An encumbrance is any registered interest on a property title that constrains or qualifies the owner’s rights. The Record of Title carries a list of encumbrances. Common ones include mortgages, easements, land covenants, leases, caveats, statutory land charges, and notices under the Building Act or Resource Management Act.

Plain-English example

A buyer pulls the Record of Title for a Hamilton house and sees three lines under the encumbrances heading. One is a mortgage in favour of a major NZ bank. One is a land covenant against subdivision below 600 square metres. One is a memorial under the Heritage New Zealand Pouhere Taonga Act flagging the area as archaeologically sensitive. All three are encumbrances. All three carry forward when the property is sold and bind the new owner.

Why it matters

Encumbrances tell a buyer what they are actually buying. The headline ownership is straightforward. Whose name goes on the title. The encumbrances are where the constraints live. A property might have clear ownership but be subject to a covenant that bans further building, a heritage memorial that controls renovations, or a caveat lodged by a third party who claims an interest.

For sellers, encumbrances need to be cleared at settlement where the contract requires it. The standard ADLS-REINZ agreement requires the seller to discharge the seller’s mortgage and any caveat lodged by the seller before settlement. Easements and covenants do not get discharged. They run with the land and remain on title for the new owner.

Who needs to care

Every buyer reviewing a title needs to read the encumbrance list and the underlying instruments. Every seller signing an SPA needs to know which encumbrances they are obliged to clear and which will remain. Lenders care because the priority of registered interests determines whether their security is as strong as they expect.

Insurers and developers also care. A heritage memorial or contaminated-land notice can affect insurance availability or development feasibility well before any building work starts.

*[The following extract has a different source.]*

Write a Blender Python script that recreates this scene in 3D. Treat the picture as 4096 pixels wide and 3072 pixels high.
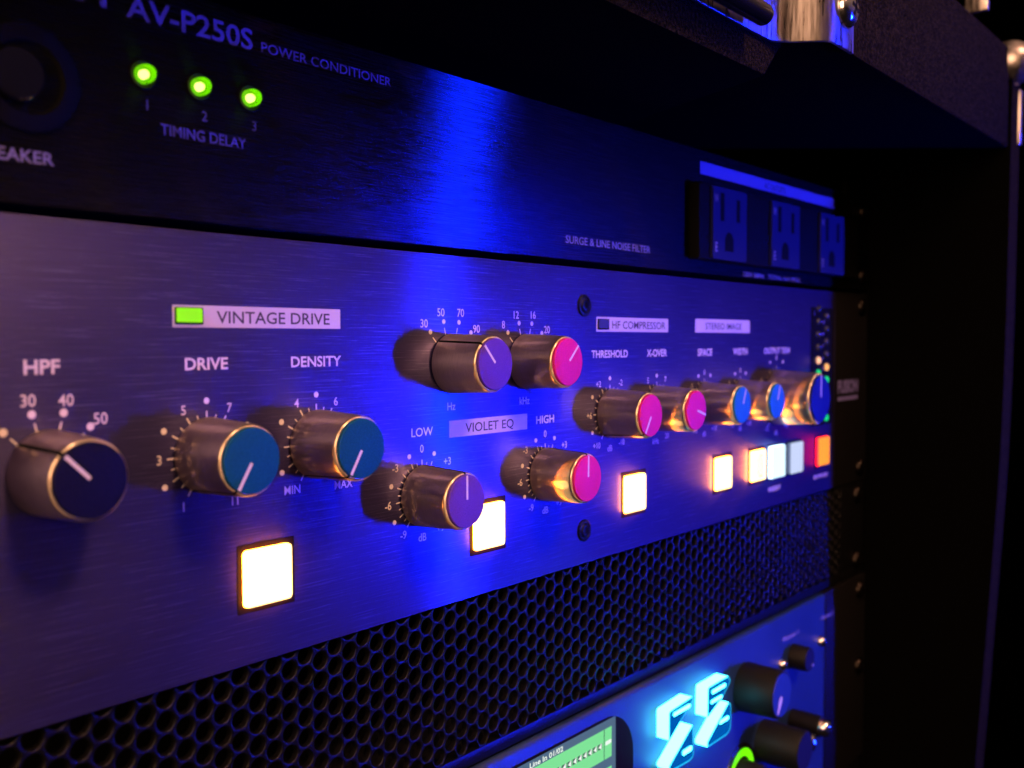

We pull the Record of Title at the start of every transaction, list every encumbrance, retrieve every underlying instrument, and explain in plain English what each one does. We negotiate the discharge of any encumbrance the buyer is unwilling to take subject to. We lodge new encumbrances where the deal requires them, for example caveats to protect a buyer’s interest pending settlement, or covenants to record agreements between neighbours.